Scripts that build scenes
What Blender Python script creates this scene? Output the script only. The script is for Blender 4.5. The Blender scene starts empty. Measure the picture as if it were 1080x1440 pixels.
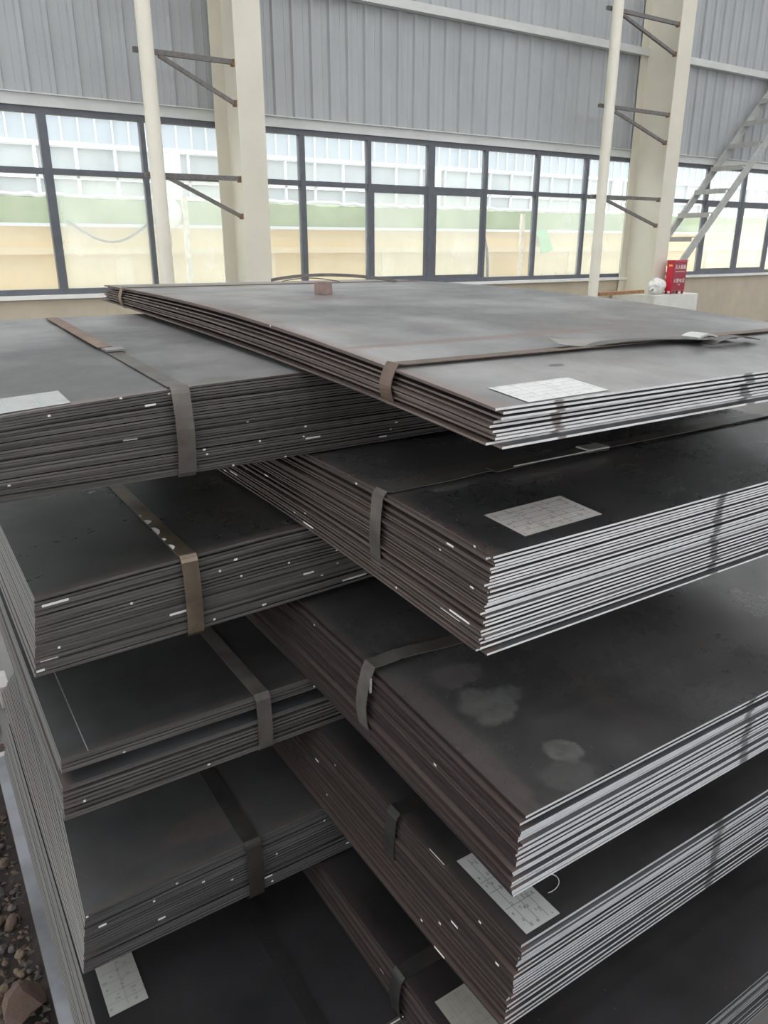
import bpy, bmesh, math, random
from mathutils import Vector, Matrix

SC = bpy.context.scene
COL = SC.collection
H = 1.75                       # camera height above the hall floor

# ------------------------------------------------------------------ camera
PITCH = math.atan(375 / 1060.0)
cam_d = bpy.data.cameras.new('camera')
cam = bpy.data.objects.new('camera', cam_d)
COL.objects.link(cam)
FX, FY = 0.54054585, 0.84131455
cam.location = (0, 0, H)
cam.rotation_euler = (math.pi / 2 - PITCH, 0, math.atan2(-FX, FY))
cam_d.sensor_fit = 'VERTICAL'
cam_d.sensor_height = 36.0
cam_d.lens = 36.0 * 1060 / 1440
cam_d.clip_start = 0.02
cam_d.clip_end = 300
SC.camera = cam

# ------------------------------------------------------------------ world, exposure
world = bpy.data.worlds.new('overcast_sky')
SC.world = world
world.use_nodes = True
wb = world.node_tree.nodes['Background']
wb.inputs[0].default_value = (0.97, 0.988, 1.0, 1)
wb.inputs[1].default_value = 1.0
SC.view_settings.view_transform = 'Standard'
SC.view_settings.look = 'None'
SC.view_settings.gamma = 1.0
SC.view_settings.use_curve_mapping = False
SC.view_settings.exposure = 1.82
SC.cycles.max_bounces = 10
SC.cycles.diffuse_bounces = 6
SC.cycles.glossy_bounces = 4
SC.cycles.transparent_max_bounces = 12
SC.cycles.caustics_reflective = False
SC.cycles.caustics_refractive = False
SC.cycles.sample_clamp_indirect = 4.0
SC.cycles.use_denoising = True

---

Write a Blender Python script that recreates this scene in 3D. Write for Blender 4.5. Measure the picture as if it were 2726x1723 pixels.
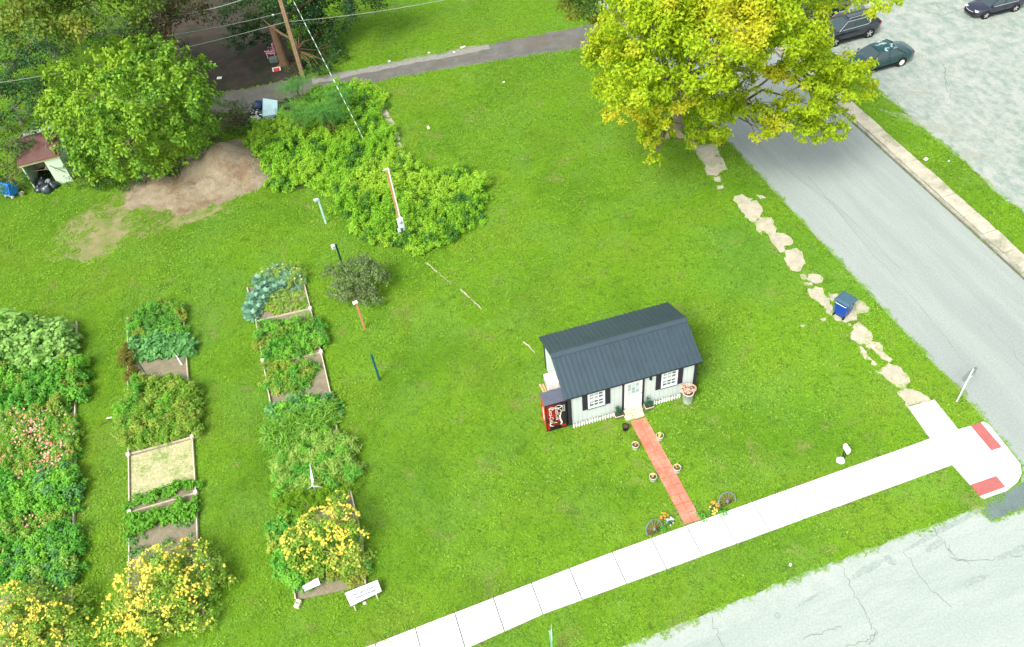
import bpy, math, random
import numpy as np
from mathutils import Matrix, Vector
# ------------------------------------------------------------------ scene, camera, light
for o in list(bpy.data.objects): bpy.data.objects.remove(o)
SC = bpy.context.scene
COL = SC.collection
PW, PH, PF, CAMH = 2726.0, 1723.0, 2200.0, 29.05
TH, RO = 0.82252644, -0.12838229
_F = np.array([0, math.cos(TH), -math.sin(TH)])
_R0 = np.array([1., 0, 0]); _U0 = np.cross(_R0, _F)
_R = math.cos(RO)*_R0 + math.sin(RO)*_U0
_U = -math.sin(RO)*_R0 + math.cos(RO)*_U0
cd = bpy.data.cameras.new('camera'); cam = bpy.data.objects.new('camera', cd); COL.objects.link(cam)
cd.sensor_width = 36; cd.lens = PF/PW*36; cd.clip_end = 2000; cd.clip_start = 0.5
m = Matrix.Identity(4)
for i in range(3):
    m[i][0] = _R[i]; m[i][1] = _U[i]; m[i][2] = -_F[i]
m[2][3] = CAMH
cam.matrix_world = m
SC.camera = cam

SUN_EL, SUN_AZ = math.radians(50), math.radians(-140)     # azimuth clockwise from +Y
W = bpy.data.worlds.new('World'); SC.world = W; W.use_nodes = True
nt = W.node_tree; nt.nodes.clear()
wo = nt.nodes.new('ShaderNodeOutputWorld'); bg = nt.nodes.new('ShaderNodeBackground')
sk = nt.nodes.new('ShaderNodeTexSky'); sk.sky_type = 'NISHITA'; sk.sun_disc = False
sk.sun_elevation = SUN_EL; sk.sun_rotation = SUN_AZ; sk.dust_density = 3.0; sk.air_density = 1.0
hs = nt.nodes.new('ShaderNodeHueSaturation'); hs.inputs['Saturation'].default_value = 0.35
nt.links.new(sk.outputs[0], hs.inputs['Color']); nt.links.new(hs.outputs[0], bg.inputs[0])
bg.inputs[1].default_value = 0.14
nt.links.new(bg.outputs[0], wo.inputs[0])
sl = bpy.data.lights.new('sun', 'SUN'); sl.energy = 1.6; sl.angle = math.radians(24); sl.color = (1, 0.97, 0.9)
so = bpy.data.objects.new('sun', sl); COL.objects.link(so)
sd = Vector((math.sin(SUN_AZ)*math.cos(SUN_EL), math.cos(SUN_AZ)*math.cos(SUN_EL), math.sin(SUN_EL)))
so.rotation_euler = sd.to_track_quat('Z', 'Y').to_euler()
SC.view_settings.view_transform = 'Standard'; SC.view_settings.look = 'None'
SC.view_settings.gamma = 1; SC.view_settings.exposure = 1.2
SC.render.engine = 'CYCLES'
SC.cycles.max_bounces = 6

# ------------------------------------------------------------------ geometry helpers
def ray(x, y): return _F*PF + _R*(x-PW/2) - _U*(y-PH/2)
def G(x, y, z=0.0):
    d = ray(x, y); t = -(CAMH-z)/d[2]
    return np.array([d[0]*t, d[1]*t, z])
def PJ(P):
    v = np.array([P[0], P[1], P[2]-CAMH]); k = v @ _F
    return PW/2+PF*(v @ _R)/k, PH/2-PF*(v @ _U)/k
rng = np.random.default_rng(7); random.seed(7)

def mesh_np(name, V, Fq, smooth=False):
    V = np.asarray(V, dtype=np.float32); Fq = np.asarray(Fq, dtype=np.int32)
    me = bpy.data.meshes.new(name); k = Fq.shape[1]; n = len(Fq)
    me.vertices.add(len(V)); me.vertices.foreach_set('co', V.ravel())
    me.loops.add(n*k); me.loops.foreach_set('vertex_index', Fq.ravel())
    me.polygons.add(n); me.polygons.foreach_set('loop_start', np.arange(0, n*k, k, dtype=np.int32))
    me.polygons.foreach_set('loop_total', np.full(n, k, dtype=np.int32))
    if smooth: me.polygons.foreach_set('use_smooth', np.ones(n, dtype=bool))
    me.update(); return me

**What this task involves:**
Reproduce, starting at the line containing "What Blender Python" and stopping after the line containing "the hall floor", each of those lines exactly and no others; leave pictures out.

**Complete output:**
What Blender Python script creates this scene? Output the script only. The script is for Blender 4.5. The Blender scene starts empty. Measure the picture as if it were 1080x1440 pixels.
import bpy, bmesh, math, random
from mathutils import Vector, Matrix

SC = bpy.context.scene
COL = SC.collection
H = 1.75                       # camera height above the hall floor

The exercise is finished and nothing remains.